This disorder comes in every form from stockpiling items that are either useless or used only a few times to purchasing extravagantly expensive items that you take an extra look at only a few short months later only to decide that they no longer reflect your decorating taste or your personal fashion sense to making a palatial purchase that has you and everyone around you panicking and questioning your sanity (or more realistically, inquiring as to your ability to to afford such basic necessities as your rent or mortgage payment, food and utilities, or clothing).
And how does a person with a shopping disorder go about solving his or her problem? The first step is to take some very serious and deep personal inventory. This can happen either by means of self-reflection or personal and/or group counseling, but whichever road you choose, the first step is knowing yourself well. And I mean very, very well.
And why is that? Because the better that you know yourself, the better sense that you will have of your likes, dislikes and what indeed reflects your permanent personal taste. And the better grasp you have on this, the less likely you will be to make that impulse buy that later leads to a big bank balance bouncing and the all-too-embarrassing epiphany that you are not self-aware.
The next step is to go through EVERYTHING that you own and make some decisions. Decide just exactly why you are hanging onto something and just how valuable and useful it truly is to you.
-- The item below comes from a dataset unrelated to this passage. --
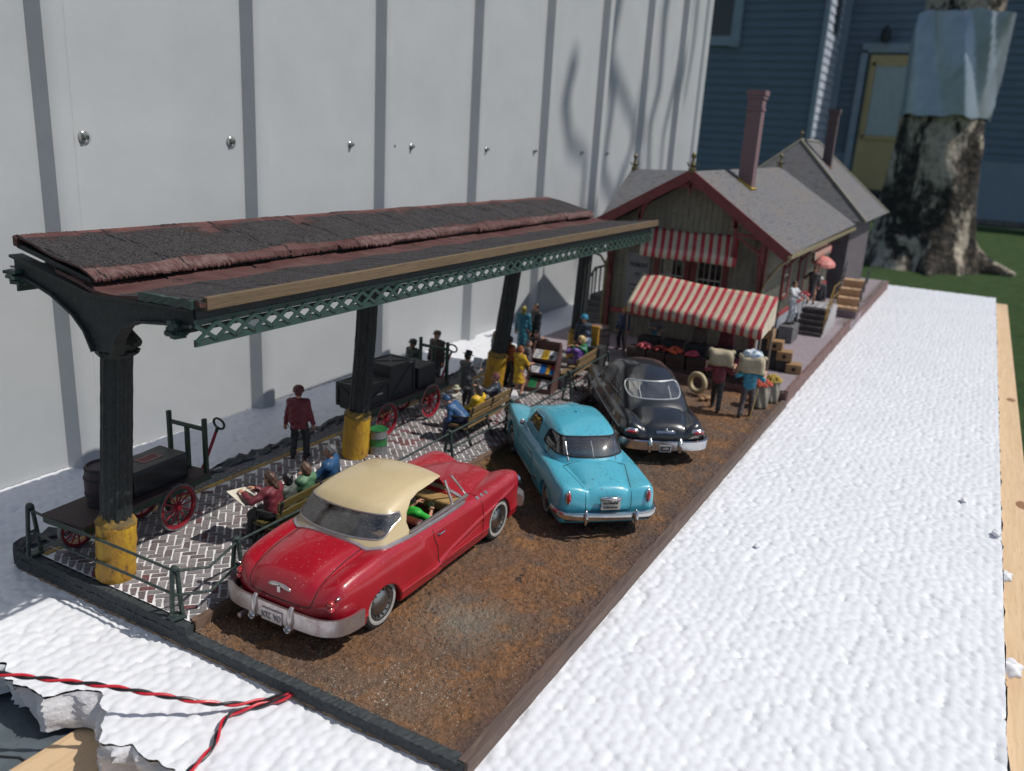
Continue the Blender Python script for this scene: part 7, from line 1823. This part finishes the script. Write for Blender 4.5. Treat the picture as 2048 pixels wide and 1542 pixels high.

Some things, such as rubberbanded old love letters or a set of old photo albums are admittedly worth hanging onto for sentimental reasons. But if it is merely an article of clothing that is hanging limply in the closet with the tags still attached and that fits you as if you were still 10 when you are now in fact, 20, consider a donation.
Similarly, if it is a novelty item that you use sparingly if at all, definitely determine a good time for a garage sale so that you can turn that never-used garbage into gobs of newfound cash.
And now that the sorting and selling process is over, let the shopping begin-AGAIN! That's right, again! Only this time when you shop make your purchases "perfect" by making sure that you really want them, need them, or can attach some sort of legitimate meaning to the money that you spend. That way, you will be more than assured that your "panic" was pointless and that your shopping "disorder will be permanently deleted from your otherwise very balanced check register...HAPPY SHOPPING! (Meaningfully, of course!)